From marginalized Prague, I hop back to the heart of Europe in the Austrian capital of Vienna. Geography is a great shaper of history and culture but Austria is a sore thumb. It leans eastward (“öst”, the German for east) but is culturally congruent with the west, unlike the Slavic nations that it borders. This similarity is rooted in the Hapsburg’s vying for cultural supremacy against its influential, rich, western relatives. For the greater part of classical Europe, Paris ruled the west and Vienna controlled the east. It is by no coincidence that the two most famous treaties of history are the Peace of Paris (1919, after WWI) and the Congress of Vienna (1815, after Napoleon). The two cities almost mirror each other with Vienna as a miniature Paris. Within the ringstraße created from torn down armaments are an unassailable selection of churches, palaces, museums and concert halls. Outside the city, Schönbrunn (do the guided tour, 15€) copies Versailles. Marie Antoinette was cast out of Schönbrunn at the tender age of 14 to wed and make peace in Versailles. All this makes Austria oddly closer to France than Germany.
Richly adorned architecture that makes Vienna a most beautiful city in Europe is directly traceable to its Golden age. Today, the buildings have been put to good use, housing museums like: Kunsthammer of Kunsthistoriches Museum, a display of glittery opulence; the Naturhistorisches Museum, where the tiny Venus of Willendorf rests near the gigantic skeleton of a Diplodocus long neck; the Leopold, Kunsthalle and Mumok art museums that occupy the former Spanish stables; Belvedere Palace, for an invigorating stroll; and the enchanting Austrian National Library, which has 200,000 books from the 16th century and onwards. Museums are not expensive but add up quickly (5-10€ for students).

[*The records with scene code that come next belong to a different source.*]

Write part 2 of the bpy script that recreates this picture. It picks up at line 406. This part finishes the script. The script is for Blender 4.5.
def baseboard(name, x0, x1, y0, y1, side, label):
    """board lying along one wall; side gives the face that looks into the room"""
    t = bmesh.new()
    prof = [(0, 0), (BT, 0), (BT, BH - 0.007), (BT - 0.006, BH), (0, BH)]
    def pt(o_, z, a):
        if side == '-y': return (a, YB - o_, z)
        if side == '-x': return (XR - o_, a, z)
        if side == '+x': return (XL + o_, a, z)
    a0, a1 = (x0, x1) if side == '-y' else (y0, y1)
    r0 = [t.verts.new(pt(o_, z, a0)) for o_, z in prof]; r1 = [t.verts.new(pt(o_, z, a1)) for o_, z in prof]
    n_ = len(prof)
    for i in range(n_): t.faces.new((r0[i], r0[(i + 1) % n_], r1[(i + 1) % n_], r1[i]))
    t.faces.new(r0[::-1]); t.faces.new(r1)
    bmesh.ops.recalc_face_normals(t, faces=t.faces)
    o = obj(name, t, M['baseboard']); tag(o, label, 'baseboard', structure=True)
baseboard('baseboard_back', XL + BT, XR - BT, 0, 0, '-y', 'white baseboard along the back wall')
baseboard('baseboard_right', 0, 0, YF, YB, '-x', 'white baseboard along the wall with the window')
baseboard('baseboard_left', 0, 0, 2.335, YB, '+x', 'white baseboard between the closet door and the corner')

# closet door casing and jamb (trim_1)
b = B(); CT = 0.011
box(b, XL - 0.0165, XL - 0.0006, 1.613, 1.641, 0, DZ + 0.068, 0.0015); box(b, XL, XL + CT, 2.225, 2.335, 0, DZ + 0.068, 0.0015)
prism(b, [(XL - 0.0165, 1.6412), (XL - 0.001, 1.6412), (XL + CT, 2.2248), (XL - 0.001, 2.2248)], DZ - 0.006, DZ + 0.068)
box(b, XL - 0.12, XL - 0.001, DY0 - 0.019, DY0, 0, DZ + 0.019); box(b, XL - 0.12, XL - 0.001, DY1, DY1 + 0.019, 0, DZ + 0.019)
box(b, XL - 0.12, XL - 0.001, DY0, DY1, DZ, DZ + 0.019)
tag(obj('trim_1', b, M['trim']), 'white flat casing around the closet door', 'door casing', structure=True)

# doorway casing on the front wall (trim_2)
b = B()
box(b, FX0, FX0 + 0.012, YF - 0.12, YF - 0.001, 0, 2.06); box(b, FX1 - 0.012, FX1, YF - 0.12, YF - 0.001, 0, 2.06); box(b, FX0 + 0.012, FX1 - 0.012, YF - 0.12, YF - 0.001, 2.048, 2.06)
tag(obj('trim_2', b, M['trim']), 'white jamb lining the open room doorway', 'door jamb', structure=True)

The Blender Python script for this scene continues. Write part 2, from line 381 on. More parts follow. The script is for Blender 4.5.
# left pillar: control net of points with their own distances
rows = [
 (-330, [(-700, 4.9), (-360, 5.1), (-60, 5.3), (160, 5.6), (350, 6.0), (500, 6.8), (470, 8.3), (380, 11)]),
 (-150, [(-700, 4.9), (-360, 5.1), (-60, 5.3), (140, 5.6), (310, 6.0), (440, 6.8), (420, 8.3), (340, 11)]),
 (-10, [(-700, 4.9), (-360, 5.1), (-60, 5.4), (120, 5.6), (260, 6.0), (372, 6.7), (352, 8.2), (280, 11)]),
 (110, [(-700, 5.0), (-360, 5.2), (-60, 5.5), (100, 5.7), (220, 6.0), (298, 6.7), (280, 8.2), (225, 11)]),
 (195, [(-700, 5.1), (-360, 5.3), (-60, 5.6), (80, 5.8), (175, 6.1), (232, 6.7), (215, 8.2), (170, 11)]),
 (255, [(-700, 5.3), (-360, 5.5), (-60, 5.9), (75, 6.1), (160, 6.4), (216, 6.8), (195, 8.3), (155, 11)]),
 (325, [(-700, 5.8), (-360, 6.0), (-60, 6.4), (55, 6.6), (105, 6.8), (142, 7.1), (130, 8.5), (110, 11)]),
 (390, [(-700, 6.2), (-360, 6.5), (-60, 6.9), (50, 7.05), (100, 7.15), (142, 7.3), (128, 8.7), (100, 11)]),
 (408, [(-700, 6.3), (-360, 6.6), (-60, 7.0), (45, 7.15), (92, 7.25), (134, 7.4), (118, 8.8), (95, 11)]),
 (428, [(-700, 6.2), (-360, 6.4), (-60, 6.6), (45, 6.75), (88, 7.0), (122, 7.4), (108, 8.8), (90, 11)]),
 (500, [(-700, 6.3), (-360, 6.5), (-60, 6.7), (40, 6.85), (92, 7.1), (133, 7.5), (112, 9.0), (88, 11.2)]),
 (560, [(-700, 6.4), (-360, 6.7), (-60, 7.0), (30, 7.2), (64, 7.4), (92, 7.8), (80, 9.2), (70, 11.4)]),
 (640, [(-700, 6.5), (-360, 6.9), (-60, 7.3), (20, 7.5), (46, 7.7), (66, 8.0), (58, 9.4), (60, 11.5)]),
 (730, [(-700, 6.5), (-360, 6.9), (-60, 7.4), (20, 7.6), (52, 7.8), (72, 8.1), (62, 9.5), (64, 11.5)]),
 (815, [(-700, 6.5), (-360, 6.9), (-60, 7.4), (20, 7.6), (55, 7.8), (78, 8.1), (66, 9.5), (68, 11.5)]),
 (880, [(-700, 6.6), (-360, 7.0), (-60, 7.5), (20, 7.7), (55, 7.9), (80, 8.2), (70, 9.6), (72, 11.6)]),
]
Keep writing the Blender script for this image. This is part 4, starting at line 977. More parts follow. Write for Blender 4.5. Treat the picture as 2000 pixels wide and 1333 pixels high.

The wealth in Austria also guaranteed a strong patronage in music. Such patronage was lucky to coincide directly with the classical era of music and such renowned composers as Mozart, Beethoven and Haydn, the three cornerstones of the Viennese School of Music (which is as much a school as the Keynesian School of Economics is). Strolling through Stadtpark, statues of Schubert and Strauss commemorate even more storied names of musical classicism. Concerts are ubiquitous and often sold out. Crash one early and ask for a student ticket. You may get lucky.
On one night, the opera had seven student rush tickets. I was the tenth to arrive so had to settle for a 4€ standing room spot. At the overture, the parterre is a can of sardines with dumbfounded tourists bending to see either the stage or read the captions. By the first aria, a mass exodus has returned the observatory to a normal capacity. Stingy music connoisseurs replace the half-hearted. Atop aching legs, the view is excellent.
The food is an odd mix of German grub and French refinement. Beer, snitzel and sausage can be easily found on the mile-long Naschmarkt and are cheap, tasty and altogether formulaic. Instead, opt for the claustrophobic Urbanek, where a chatty epicure proudly shows his memorabilia of Anthony Bourdain and Wolfgang Puck and then shaves varieties of cold cuts for you to sample. With famous Austrian white wine (some say the best in the world) and cheese, it comes to 19€.
Urbanek
19€ for wine, cheese and cold cuts
For sit down: Motto am Fluss looks out to the Danube Canal; Décor (on Augartenstraße) has a 7€ lunch menu, this time a clean-tasting pan-fried fish in a buttery sauce with potatoes; Skopik und Lohn has perfectly cooked chicken and playfully lumpy gnocchi. At Gasthaus Pöschl, beets to soak up the fresh mozzarella in an innovative Caprese salad. After, mushy beef liver is served in an addictive stew-like sauce.
Décor
7€ Lunch
Cafés are an important fixture. Intellectuals like the psychoanalysts that gave Vienna the title “city of dreams” attended them. They are mostly fungible but some with a history include Café Braünerhof, Café Sperl and Café Landtmann. They generally all do cheap drinks and traditional Austrian desserts (which are well-known and overrated). For something more contemporary, Phil is a bookshop turned Café.
Vienna is the last outpost of the west. From the top of the tacky Riesenrad (Ferris wheel), bear witness to the centre of the long-standing empire that shaped modern Europe and crumbled less than a hundred years ago. It held off the Ottomans (twice) and created a balance of power for the centuries prior to WWI. It was a polyglot centre of cultural expression and innovation and a destination for artists. Today, it mostly keeps out of world affairs, having been too involved with it in the past century. It was the primary aggressor of WWI and a willing participant in Anchluss. The Allies gave it to Hitler mostly because they considered it a natural addition to Germany. Odd, because you will not believe this country is German.